Wednesday, October 06, 2004

The futility of political junkiedom

We used to hear a lot about the digital divide. Yet as more and more people develop the computer skills they need and gain access to them (in the public library, if necessary) that controversy has faded.

The divide that now troubles me is the one between political junkies, our chattering class, and the rest. These days we have access to news—actually “news analysis”—on cable TV 24/7. And that is not the only source of saturation coverage. The most frequently visited blogs seem to be the ones those spouting partisan political commentary. But many, especially young people, have pretty much tuned out—except for attending to Jay Leno, John Stuart, and the satirical paper The Onion.

Bruce Ackerman and others think that what needs to be done is to shift more people from column B to column A—get them interested in political debate, by financial incentives if necessary.
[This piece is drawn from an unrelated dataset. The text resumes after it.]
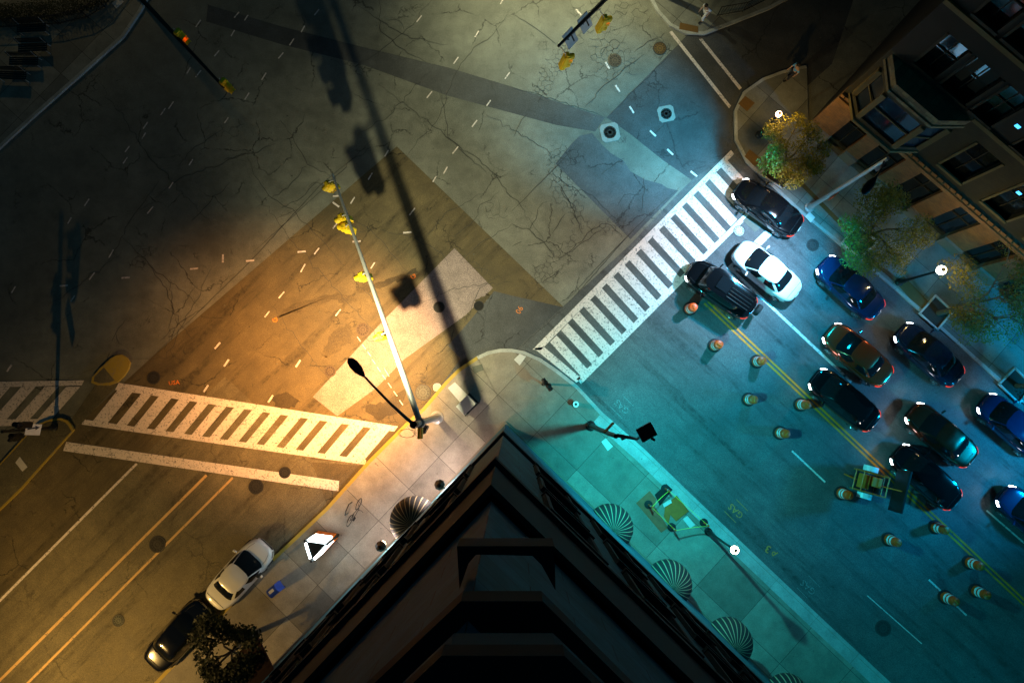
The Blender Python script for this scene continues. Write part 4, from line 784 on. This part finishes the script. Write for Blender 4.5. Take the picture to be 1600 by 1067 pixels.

Of course this is a perennial issue for the googoo (“good government”) folks, heightened by growing indifference among the mass of the people.

I say just the opposite. I think that we need to pay less, rather than more attention to the minutiae of political junkiedom.

Never before have ordinary citizens had less power to influence the actual course of government. The major positions of Bush and Kerry are virtually indistinguishable. They are both hawks and spendthrifts. For most of us there is not even the possibility of similating a choice. The outcome of the vote in most states—the blue bloc and the red bloc—is known in advance. Some say that as few as 40,000 undecideds in the swing states will determine who will occupy the White House. All but a few congressional seats are now “safe,” meaning that it doesn’t matter who we vote for, as the incumbent is sure to be returned to office.

Contrast this exclusion from almost any role in what will determine our fate, with the staggering amount of actual information—-much of it minutiae--we can now acquire.

Of course it is not all trivial. Early last year, sitting in my pajamas in my NYC apartment I made up a list of 20 spurious reasons advanced by our government and the neo-cons for invading Iraq, and sent it to friends. Subsequent events have proved exactly that—they were spurious. Yet respected pundits are now complaining: “I was deceived.” They should ask themselves how they could have been so dumb as to back the Iraq war in the first place. Chalk up another failure for the “best and the brightest.” But do they even deserve that accolade? Could it be that the politician/pundit class in this country is by and large incompetent?

Of course I could create a political blog and gain some tiny bit of influence. But why turn one’s life over to this stuff? I prefer to follow the example of Machiavelli and converse in the courts of the ancients. Nowadays, of course the ancients include anyone who died before the end of the 20th century. That broad field suits me just fine.